The G20 was first established as a novel sort of governance group that would address pressing financial and economic issues by largely technocratic means. The club was premised on there being settled agreement among its members – that the global economic order is a neoliberal one, and that its management is best conducted through a set of policy instruments at the disposal of state governments and central banks. In this way, the G20 is a creature of the mid-1990s ‘end of history’ moment in which it was first assembled – imagining that in the aftermath of the Cold War the world’s leading challenges could be addressed by a post-political institution.

This consensus served the group well, particularly in the wake of the 2008 global financial crisis, affirming the G20 as the top table of global economic governance and supplanting the G7 in so doing. In the years since, the G20’s remit has expanded well beyond its original purpose and design, with the club weighing in on topics ranging from climate change to health to development. A key problem with such mission creep, though, is that as the nature and number of topics the club claims competency over proliferate, it becomes ever more difficult to avoid political divergence within the club.

Members at odds

The problem is further compounded when issues beyond the G20’s expanded remit position its members decisively at odds with one another. With Russia’s invasion of Ukraine, inflation at levels unseen since the 1970s and US-China tensions continuing to build, history has come roaring back in 2022.

While there is rightfully much focus on Ukraine now, we have been heading down this path for some time. The cracks most noticeably began to appear with the United States turning its back on climate change and the liberal economic order in 2017. In the time since, the forces that caused such a radical departure in US foreign policy under the Trump administration have accelerated and intensified globally. Nationalism, militarism and protectionism are no longer comfortably consigned to the past, nor are they confined geographically.

The G20 is not designed for this kind of world. While a more diverse and inclusive group than its institutional forebear, the G7, its representative legitimacy does not translate into expedient efficacy in such a contentious environment. The G20 has always been composed of competitors on the world’s stage, but in today’s historical moment, it is significant – and worrying – that rivalries are now becoming adversarial. Rivals can govern in concert; adversaries cannot.

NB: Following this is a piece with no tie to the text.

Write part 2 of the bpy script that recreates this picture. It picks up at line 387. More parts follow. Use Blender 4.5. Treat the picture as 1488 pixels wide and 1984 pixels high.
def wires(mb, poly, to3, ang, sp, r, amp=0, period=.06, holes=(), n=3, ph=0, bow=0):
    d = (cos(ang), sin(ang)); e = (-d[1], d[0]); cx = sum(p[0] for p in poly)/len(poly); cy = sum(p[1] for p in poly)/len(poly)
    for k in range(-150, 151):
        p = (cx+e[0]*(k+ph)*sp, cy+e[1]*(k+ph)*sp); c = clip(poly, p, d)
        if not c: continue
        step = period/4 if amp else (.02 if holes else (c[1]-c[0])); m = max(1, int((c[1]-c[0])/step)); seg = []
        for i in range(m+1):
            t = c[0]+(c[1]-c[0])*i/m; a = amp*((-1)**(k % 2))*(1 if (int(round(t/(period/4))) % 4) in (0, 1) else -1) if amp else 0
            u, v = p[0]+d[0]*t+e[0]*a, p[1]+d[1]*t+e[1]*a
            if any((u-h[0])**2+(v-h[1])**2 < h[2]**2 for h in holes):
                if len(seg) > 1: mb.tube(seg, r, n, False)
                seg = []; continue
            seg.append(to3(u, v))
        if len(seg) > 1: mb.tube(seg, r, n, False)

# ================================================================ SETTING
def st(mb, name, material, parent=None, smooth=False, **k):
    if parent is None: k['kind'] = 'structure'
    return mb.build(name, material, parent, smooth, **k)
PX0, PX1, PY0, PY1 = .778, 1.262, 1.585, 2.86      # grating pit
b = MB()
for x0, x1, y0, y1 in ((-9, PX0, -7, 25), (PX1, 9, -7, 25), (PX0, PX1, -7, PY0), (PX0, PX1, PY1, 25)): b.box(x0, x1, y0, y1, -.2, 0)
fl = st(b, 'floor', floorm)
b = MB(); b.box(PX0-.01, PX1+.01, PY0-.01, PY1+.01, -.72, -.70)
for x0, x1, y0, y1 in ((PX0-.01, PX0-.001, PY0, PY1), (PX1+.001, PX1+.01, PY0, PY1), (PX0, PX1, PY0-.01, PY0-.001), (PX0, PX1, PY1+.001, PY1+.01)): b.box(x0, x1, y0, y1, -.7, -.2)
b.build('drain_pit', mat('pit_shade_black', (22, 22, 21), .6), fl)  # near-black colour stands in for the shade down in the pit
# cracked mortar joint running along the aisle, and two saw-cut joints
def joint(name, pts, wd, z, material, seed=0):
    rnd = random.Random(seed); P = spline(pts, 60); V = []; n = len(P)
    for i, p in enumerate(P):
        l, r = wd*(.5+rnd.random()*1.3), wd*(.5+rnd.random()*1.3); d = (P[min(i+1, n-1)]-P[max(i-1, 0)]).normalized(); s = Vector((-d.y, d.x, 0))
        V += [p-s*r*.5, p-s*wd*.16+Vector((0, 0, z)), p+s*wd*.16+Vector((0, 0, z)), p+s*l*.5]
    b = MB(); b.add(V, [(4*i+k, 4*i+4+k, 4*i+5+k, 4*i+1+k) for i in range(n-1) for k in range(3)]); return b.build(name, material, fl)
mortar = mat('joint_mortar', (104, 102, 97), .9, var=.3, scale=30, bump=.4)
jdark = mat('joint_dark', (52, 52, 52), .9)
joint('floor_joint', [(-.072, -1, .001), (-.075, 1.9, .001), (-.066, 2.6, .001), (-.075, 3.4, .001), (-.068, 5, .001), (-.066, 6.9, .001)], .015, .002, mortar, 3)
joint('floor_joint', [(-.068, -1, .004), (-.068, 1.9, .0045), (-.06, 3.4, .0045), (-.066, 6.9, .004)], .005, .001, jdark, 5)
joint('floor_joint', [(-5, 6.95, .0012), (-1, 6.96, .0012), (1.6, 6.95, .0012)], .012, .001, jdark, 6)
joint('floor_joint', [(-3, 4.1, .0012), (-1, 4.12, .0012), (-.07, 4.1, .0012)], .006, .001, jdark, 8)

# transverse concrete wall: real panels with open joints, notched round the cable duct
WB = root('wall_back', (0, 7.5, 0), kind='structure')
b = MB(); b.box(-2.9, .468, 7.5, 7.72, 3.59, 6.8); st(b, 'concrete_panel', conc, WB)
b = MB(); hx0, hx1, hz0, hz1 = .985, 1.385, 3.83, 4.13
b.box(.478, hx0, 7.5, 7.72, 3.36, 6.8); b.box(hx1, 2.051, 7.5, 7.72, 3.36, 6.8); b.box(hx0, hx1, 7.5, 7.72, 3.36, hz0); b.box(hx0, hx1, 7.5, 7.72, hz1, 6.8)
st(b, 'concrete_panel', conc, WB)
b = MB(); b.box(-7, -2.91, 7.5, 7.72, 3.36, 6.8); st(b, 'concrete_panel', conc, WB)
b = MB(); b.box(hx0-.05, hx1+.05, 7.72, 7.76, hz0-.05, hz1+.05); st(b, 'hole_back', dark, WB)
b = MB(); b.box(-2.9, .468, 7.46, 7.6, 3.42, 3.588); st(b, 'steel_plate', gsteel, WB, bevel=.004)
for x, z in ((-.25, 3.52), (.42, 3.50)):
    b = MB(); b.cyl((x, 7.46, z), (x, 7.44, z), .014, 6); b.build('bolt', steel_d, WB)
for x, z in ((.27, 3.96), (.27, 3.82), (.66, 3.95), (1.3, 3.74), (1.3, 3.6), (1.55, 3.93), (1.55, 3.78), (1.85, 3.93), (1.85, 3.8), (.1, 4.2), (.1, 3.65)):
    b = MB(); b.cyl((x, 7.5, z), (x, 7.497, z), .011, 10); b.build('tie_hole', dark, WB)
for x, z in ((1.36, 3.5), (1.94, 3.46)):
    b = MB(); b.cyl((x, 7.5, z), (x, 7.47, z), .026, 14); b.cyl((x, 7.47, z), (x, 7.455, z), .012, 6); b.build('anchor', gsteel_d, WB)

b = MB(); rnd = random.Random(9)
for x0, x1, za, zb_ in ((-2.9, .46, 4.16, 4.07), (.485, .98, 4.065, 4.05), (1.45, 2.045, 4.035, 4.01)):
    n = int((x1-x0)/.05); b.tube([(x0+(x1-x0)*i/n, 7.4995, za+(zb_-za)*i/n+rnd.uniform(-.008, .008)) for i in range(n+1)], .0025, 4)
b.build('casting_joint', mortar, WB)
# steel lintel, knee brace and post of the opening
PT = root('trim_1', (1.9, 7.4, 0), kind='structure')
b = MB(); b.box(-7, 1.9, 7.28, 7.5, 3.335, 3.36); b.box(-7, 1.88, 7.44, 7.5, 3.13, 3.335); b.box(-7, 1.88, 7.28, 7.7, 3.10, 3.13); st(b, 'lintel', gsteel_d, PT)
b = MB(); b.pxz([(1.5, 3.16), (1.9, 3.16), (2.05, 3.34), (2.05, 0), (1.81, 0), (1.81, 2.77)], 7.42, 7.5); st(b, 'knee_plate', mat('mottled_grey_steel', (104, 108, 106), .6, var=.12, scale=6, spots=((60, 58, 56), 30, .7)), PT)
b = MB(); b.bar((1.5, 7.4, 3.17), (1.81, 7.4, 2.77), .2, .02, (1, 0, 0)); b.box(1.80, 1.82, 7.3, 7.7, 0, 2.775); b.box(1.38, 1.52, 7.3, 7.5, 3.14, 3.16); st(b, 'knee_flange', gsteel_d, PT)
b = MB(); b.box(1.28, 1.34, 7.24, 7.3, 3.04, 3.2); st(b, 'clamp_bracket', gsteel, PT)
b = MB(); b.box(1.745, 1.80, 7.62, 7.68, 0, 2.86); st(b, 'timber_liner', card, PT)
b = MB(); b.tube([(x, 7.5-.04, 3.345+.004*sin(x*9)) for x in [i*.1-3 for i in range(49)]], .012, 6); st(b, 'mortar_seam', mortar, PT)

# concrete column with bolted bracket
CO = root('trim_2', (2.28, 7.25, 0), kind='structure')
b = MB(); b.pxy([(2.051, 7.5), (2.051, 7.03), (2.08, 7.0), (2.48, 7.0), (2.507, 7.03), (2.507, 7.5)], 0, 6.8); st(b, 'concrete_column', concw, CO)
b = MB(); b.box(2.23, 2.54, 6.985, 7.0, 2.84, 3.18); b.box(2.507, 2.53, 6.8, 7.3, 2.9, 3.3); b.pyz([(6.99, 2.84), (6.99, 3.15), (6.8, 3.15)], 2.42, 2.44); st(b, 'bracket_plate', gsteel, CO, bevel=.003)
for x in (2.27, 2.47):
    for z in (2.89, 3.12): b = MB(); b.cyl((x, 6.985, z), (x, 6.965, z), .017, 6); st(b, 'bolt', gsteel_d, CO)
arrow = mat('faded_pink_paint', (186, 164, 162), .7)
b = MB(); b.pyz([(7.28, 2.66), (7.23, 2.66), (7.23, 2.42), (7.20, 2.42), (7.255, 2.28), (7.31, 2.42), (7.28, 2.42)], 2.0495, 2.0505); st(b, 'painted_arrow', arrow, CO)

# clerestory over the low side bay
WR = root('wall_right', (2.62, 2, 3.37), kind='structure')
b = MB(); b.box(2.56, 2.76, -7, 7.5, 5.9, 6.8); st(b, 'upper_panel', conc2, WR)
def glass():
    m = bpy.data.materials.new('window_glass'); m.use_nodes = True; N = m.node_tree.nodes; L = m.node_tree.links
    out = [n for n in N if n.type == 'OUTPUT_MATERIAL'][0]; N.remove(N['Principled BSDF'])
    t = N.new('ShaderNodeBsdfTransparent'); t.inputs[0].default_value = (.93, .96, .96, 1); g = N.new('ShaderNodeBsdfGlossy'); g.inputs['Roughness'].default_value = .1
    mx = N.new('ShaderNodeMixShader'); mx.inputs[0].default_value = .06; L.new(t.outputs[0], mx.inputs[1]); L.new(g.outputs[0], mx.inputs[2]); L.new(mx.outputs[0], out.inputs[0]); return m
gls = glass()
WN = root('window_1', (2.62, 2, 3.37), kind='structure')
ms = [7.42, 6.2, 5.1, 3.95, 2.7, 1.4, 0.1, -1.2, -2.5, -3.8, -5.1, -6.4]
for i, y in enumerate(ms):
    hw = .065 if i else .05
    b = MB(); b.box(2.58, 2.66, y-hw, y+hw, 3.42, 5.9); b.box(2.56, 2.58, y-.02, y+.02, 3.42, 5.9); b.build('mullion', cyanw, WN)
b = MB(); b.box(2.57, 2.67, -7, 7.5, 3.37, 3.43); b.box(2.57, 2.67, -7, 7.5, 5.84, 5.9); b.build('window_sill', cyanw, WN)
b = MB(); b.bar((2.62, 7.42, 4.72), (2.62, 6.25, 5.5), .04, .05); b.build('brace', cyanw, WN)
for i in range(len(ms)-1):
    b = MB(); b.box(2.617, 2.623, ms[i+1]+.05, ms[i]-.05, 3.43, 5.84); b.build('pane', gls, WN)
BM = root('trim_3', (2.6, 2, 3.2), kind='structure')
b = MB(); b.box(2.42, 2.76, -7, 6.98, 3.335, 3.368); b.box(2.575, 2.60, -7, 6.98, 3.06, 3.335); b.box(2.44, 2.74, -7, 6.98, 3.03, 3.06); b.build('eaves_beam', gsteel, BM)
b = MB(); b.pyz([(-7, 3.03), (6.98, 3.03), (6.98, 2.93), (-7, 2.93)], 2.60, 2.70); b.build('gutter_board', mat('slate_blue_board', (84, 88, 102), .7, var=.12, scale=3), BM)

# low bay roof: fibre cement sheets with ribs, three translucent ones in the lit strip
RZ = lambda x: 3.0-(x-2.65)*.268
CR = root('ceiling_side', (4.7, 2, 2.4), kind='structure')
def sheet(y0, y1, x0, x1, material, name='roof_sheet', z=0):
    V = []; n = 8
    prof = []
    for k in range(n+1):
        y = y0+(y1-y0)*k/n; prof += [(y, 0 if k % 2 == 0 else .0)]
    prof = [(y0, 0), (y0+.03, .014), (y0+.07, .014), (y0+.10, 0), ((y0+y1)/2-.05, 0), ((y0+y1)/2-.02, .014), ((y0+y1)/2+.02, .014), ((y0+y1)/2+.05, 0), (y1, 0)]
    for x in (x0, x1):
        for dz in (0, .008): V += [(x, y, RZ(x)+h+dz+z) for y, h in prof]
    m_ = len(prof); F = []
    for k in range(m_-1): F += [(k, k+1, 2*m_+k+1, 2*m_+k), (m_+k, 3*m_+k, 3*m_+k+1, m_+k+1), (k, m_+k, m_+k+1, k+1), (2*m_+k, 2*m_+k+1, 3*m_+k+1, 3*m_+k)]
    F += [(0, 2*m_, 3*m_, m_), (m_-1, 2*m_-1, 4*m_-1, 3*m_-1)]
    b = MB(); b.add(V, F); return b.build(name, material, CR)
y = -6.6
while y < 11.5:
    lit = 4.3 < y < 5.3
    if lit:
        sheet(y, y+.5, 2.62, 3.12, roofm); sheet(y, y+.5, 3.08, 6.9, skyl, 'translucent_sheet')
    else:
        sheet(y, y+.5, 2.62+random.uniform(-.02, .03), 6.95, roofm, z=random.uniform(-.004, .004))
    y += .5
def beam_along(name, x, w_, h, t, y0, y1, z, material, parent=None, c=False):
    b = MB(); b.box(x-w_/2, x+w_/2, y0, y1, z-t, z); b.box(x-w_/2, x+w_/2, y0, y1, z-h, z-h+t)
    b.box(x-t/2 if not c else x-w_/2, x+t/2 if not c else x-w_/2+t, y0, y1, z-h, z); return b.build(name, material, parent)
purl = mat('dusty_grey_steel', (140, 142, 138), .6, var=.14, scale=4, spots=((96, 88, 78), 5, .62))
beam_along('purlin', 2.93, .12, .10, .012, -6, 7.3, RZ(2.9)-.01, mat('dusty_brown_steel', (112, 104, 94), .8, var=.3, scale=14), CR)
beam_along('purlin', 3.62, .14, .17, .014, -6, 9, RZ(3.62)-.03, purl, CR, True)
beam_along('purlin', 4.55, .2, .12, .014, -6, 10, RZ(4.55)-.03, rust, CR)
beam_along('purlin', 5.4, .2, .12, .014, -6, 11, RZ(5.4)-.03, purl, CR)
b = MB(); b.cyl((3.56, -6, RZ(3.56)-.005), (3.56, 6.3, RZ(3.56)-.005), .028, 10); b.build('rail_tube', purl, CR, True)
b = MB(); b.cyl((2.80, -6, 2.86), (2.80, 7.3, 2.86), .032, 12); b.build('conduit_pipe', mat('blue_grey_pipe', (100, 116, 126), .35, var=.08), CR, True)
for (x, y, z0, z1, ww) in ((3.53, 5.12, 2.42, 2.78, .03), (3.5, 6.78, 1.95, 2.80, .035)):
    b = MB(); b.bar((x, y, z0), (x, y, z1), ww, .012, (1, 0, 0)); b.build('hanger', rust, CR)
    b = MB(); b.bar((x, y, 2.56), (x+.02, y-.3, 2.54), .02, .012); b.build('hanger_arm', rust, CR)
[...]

The G20 thus finds itself hampered in the face of multiple, interconnected global crises. Not only are the most pressing threats to global order now driven by geopolitical and ideological contestation, but such antagonism also concurrently impedes efforts to confront the looming existential threat of irreversible, catastrophic climate change. Precisely when the world needs the G20, its hands are tied.

Meanwhile, the G7 has been given a new lease on life, with members rallying together in support for Ukraine and in defence of a rules-based international order. Although less representative, as a tight-knit, like-minded group of allies, the G7 can band together amidst geopolitical upheaval while the G20 atrophies in division and contestation. What many up until recently regarded as an anachronism is suddenly no longer so, and the G20 – an institution heralded as the future of global governance – finds itself hobbled. This is not because either group has changed, but because the world around them has.

A new norm

This moment may prove to be a blip. If so, the G20 could tread water for a while, emerge out the other side, and resume business as normal. There is little to suggest, though, that what we find ourselves in the midst of today is anything but a longer-term trend. The historical outlier was the brief moment of post–Cold War unipolarity in which it was imagined that consensus-based, technocratic global governance could be the new norm.

A re-politicised international domain does not imply the end of multilateral governance. But it does mean that the institutions most likely to be effective in such an environment are those that are decidedly less diverse – less global – than the G20. The return of politics suggests that it is smaller groups of politically aligned states that are more likely to thrive, while those more heterogeneous in composition are more likely to sputter and stall. This is a context ripe for the G7 and perilous for the G20.

The vision of what the G20 can offer the world remains laudable, but the world in which it now finds itself may well be one in which its ambition is utopian. If the world does not soon correct its course, the G20 will need to.